Latvia’s Baltic Way five-Euro coin (KM161) was named the “Best Contemporary” coin in Krause’s Coin of the Year Awards for coins dated 2014. The coin commemorates the 25th anniversary of the Baltic Way demonstration that brought together citizens of Latvia, Lithuania, and Estonia.

Baltic Way five-Euro

As described by the National Bank of Latvia:

On 23 August 1989 at 7 p.m., about two million residents of the Baltic countries joined hands forming a 600-kilometre-long human chain that joined Tallinn, Riga and Vilnius for 15 minutes. This unique action drew the attention of the entire world, highlighting the historical injustice and asserting that the idea of freedom and independence is very much alive in the minds and hearts of the three Baltic nations. In the lexicon of non-violent struggle, the message of Awakening, Popular Front and Singing Revolution was supplemented by another striking entry – the Baltic Way. It was like an informal referendum that demonstrated to the occupation power how united the Baltic nations were in their desire to regain their freedom and renew their independence. The Baltic Way demonstrated the effectiveness of non-violent struggle and the power of unity.

Issued by the National Bank of Latvia, the coins were struck by Koninklijke Nederlandse Munt (the Netherlands). The coin was engraved by Visvaldis Asaris, while Ligita Franckeviča created the plaster model.

The obverse is crossed by a braid with ribbons in the colors of national flags of the three Baltic Republics woven in it. The inscription “5 euro” is on the right. The lower left part of the obverse bears the semi-circled inscription BALTIJAS CEĻŠ 1989, with the year 2014 on the right. 

The obverse design incorporates a tasteful use of the colors of the national flags of the three Baltic republics braided together within the ribbon that runs from rim to rim in a ninety-degree angle. The ribbon or rope is engraved in a way that creates the appearance of a three-dimensional image against a proof background field.


The reverse displays a vertical image of a tree trunk with exposed roots.

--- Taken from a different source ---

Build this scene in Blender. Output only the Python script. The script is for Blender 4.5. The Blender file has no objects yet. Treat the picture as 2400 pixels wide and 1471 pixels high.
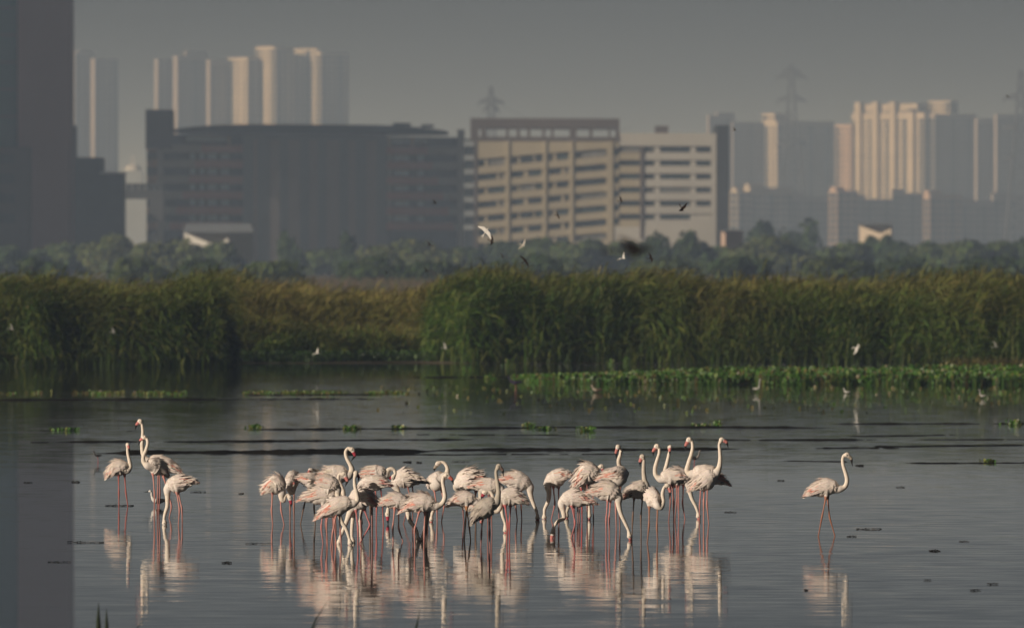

There are two semi-circled inscriptions – ATMOSTAS BALTIJA (Awakening Baltics) on the left and LIETUVA LATVIJA EESTI (Lithuania Latvia Estonia) on the right. The edge features two inscriptions LATVIJAS BANKA and LATVIJAS REPUBLIKA, separated by rhombic dots.

The mintage of the Baltic Way coin, which has a silver of fineness of 0.925, was limited to 10,000. It measures 35.00 mm in diameter and weighs 22 grams.